===== Data provided

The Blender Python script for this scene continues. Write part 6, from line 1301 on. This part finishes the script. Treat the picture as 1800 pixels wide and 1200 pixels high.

==========
===== Data provided

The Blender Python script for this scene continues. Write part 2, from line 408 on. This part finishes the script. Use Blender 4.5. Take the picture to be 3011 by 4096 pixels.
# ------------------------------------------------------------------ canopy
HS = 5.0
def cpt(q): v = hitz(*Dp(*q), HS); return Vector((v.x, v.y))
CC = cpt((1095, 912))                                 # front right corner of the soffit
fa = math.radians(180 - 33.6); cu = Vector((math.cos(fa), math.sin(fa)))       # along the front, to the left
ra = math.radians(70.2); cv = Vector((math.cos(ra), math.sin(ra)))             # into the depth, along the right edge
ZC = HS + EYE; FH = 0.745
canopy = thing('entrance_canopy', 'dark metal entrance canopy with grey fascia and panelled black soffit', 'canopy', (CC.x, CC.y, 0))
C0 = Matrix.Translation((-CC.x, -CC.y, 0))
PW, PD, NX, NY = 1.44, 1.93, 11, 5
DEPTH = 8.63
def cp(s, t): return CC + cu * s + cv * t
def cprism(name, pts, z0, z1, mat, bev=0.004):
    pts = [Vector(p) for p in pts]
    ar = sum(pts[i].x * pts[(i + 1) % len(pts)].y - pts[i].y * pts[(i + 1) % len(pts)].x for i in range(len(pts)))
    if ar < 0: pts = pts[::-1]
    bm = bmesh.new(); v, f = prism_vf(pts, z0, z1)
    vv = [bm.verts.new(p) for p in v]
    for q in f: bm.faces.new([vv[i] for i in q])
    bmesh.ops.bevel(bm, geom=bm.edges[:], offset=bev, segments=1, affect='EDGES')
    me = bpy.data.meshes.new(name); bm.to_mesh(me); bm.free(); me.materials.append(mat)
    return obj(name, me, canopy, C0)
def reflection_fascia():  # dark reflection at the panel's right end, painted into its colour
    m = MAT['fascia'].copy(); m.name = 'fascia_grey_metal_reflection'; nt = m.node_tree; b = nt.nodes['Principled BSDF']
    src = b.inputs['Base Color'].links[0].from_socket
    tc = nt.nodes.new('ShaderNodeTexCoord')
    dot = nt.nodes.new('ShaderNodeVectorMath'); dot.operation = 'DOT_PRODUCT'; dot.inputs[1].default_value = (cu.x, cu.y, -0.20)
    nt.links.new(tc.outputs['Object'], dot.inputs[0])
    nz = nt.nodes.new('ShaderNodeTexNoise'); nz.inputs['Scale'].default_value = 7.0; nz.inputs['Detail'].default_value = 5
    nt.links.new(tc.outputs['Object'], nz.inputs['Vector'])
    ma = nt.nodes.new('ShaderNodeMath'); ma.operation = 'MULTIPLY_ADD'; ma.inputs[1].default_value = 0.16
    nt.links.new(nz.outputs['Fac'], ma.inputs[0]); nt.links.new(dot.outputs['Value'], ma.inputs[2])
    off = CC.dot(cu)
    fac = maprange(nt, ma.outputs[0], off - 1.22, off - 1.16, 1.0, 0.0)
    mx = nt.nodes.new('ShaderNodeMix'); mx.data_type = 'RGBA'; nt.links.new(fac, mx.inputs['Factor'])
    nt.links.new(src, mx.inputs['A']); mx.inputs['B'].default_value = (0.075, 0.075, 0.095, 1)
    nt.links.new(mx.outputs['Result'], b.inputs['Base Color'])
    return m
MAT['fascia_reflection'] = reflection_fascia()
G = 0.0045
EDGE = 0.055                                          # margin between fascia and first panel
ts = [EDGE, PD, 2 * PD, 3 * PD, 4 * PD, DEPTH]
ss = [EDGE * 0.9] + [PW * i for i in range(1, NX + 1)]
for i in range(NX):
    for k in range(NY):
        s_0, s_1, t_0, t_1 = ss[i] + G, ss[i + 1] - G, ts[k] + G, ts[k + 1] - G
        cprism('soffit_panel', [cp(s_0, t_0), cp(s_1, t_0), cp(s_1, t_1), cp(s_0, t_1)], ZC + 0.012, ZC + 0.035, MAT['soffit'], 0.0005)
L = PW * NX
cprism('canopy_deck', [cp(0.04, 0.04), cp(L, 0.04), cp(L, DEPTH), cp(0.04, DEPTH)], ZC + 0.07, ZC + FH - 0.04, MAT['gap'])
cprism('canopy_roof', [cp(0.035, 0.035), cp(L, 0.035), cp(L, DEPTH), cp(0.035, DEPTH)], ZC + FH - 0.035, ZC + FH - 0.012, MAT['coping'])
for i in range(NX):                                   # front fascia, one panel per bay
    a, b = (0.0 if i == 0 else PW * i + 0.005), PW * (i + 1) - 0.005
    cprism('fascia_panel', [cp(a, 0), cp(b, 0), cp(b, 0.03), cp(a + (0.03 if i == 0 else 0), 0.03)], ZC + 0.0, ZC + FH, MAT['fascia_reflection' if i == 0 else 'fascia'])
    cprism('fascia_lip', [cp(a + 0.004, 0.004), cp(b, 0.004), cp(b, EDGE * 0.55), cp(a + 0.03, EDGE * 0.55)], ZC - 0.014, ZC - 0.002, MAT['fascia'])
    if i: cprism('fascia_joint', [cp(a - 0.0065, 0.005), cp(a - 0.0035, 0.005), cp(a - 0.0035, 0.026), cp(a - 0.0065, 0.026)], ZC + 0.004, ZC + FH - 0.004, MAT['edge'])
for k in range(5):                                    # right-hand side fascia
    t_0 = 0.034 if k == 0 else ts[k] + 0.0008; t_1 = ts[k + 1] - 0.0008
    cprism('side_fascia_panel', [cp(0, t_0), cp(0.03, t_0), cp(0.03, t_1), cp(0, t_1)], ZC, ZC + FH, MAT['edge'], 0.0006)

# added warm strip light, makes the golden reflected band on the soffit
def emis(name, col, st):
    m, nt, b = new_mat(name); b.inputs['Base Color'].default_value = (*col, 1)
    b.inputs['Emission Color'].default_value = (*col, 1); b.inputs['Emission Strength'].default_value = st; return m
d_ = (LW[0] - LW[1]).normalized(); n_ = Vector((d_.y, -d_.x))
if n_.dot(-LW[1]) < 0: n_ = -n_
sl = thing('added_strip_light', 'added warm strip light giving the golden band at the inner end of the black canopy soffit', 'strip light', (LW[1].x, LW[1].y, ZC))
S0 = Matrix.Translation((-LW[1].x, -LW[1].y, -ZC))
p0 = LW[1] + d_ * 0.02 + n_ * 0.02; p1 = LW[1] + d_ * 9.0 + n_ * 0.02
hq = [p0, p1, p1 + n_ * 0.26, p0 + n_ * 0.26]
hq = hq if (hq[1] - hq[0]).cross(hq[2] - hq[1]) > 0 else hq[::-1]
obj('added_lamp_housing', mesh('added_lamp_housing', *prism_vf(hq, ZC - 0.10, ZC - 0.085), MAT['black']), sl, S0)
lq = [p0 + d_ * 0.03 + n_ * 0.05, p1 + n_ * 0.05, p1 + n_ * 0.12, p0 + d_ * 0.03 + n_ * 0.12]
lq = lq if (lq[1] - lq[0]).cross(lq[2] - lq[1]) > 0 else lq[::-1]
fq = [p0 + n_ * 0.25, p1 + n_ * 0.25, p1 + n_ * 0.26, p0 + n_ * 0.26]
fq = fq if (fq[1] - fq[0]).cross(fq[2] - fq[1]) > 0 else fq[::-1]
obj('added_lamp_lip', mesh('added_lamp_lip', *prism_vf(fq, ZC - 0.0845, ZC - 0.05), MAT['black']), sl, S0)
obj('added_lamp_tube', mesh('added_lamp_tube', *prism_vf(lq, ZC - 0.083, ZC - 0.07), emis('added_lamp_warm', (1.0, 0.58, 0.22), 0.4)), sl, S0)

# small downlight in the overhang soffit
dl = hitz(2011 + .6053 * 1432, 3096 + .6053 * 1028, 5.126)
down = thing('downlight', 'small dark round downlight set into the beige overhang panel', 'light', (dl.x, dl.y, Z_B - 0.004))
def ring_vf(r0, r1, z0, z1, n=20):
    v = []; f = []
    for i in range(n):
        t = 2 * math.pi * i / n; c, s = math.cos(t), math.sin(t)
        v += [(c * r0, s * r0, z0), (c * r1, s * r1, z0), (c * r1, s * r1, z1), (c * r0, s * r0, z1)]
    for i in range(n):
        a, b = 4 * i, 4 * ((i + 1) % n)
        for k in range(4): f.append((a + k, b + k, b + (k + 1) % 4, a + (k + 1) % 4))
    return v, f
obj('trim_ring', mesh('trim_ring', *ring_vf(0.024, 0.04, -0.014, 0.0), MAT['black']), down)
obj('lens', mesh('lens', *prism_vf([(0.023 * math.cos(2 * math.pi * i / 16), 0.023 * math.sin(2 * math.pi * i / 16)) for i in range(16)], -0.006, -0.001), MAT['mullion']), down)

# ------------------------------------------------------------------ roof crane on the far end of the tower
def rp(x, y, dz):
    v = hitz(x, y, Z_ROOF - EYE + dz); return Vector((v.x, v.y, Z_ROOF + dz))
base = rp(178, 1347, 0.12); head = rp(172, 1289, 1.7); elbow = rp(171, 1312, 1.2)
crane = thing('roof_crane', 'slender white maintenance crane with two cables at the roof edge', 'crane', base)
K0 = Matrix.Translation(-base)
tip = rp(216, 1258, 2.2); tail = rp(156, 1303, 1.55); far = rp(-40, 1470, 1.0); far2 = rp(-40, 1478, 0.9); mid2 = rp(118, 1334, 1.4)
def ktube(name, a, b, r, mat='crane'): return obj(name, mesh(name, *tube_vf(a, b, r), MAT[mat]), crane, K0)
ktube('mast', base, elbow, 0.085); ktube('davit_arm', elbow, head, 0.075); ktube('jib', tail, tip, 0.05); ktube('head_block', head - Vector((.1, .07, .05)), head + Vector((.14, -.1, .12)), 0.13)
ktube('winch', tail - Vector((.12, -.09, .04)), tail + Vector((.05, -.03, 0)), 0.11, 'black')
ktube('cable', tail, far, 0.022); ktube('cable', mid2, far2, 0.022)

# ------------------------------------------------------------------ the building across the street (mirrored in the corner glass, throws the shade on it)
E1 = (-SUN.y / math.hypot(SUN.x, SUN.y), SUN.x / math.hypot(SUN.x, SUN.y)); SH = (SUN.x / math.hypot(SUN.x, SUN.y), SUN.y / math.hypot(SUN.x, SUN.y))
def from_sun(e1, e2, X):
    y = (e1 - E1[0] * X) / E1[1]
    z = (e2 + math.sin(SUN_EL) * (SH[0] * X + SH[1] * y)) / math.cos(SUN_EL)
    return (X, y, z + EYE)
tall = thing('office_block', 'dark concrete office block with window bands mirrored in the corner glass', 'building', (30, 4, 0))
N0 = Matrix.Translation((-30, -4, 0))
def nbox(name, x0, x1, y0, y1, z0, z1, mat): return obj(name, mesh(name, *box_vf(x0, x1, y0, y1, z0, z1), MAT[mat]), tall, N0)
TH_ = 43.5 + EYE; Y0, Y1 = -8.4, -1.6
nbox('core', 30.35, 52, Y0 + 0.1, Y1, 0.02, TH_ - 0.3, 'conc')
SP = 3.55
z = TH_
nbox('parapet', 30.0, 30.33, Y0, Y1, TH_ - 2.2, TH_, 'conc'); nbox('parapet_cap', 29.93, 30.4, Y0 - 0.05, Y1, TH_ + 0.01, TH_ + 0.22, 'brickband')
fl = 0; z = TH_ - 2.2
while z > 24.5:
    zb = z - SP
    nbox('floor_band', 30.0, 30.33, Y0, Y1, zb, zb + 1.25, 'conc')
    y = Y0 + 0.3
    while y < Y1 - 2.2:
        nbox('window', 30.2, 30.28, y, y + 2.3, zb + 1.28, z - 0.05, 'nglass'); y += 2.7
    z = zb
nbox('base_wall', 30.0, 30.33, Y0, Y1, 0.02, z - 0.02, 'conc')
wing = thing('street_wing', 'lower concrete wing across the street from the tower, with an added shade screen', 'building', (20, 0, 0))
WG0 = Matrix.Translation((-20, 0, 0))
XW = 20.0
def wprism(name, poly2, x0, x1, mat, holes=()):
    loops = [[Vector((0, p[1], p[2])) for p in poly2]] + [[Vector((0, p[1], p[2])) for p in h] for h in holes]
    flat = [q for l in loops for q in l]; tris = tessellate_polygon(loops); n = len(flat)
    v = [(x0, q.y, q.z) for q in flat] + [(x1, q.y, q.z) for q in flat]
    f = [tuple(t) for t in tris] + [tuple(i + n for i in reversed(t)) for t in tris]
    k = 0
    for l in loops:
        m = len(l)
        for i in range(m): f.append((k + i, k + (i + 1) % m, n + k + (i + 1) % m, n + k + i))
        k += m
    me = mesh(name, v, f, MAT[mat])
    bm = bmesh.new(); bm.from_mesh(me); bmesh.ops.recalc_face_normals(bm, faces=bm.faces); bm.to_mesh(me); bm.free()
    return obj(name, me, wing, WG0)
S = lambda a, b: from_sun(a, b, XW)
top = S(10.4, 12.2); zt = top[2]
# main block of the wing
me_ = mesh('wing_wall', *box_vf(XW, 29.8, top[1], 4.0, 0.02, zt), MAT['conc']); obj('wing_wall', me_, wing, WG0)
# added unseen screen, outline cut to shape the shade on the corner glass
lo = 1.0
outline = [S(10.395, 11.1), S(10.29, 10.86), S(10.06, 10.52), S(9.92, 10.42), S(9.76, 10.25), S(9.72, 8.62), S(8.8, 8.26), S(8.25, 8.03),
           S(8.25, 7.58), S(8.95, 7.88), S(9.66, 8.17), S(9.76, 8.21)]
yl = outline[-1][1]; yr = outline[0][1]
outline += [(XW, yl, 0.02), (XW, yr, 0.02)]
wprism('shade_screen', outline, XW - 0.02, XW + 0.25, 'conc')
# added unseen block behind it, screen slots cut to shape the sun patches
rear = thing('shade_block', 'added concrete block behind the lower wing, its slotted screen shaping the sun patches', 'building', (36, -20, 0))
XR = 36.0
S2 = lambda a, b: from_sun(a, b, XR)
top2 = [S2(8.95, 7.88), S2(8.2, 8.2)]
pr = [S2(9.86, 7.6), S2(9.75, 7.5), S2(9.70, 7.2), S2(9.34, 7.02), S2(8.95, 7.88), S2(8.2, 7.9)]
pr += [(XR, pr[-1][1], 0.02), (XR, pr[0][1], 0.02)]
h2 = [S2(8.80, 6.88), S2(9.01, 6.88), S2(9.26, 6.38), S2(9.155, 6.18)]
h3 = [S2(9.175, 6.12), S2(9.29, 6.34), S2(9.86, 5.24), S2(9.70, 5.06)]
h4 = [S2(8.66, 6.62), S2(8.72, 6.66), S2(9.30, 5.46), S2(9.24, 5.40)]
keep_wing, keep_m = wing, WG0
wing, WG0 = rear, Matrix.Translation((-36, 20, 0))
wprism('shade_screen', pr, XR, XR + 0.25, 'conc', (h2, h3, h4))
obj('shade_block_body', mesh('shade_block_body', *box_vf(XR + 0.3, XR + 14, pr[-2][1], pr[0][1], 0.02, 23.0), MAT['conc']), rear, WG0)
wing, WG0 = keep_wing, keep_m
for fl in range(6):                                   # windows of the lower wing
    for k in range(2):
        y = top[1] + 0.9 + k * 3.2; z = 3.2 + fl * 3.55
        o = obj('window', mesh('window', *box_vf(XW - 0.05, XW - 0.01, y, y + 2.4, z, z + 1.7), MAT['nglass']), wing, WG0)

==========

* Challenge
Within the material above, extract exactly the lines that start at the line containing "tc = nt.nodes.new('ShaderNodeTexCoord')" and stop after the line containing "a, b = (0.0 if", and only those.

* Answer to the problem
    tc = nt.nodes.new('ShaderNodeTexCoord')
    dot = nt.nodes.new('ShaderNodeVectorMath'); dot.operation = 'DOT_PRODUCT'; dot.inputs[1].default_value = (cu.x, cu.y, -0.20)
    nt.links.new(tc.outputs['Object'], dot.inputs[0])
    nz = nt.nodes.new('ShaderNodeTexNoise'); nz.inputs['Scale'].default_value = 7.0; nz.inputs['Detail'].default_value = 5
    nt.links.new(tc.outputs['Object'], nz.inputs['Vector'])
    ma = nt.nodes.new('ShaderNodeMath'); ma.operation = 'MULTIPLY_ADD'; ma.inputs[1].default_value = 0.16
    nt.links.new(nz.outputs['Fac'], ma.inputs[0]); nt.links.new(dot.outputs['Value'], ma.inputs[2])
    off = CC.dot(cu)
    fac = maprange(nt, ma.outputs[0], off - 1.22, off - 1.16, 1.0, 0.0)
    mx = nt.nodes.new('ShaderNodeMix'); mx.data_type = 'RGBA'; nt.links.new(fac, mx.inputs['Factor'])
    nt.links.new(src, mx.inputs['A']); mx.inputs['B'].default_value = (0.075, 0.075, 0.095, 1)
    nt.links.new(mx.outputs['Result'], b.inputs['Base Color'])
    return m
MAT['fascia_reflection'] = reflection_fascia()
G = 0.0045
EDGE = 0.055                                          # margin between fascia and first panel
ts = [EDGE, PD, 2 * PD, 3 * PD, 4 * PD, DEPTH]
ss = [EDGE * 0.9] + [PW * i for i in range(1, NX + 1)]
for i in range(NX):
    for k in range(NY):
        s_0, s_1, t_0, t_1 = ss[i] + G, ss[i + 1] - G, ts[k] + G, ts[k + 1] - G
        cprism('soffit_panel', [cp(s_0, t_0), cp(s_1, t_0), cp(s_1, t_1), cp(s_0, t_1)], ZC + 0.012, ZC + 0.035, MAT['soffit'], 0.0005)
L = PW * NX
cprism('canopy_deck', [cp(0.04, 0.04), cp(L, 0.04), cp(L, DEPTH), cp(0.04, DEPTH)], ZC + 0.07, ZC + FH - 0.04, MAT['gap'])
cprism('canopy_roof', [cp(0.035, 0.035), cp(L, 0.035), cp(L, DEPTH), cp(0.035, DEPTH)], ZC + FH - 0.035, ZC + FH - 0.012, MAT['coping'])
for i in range(NX):                                   # front fascia, one panel per bay
    a, b = (0.0 if i == 0 else PW * i + 0.005), PW * (i + 1) - 0.005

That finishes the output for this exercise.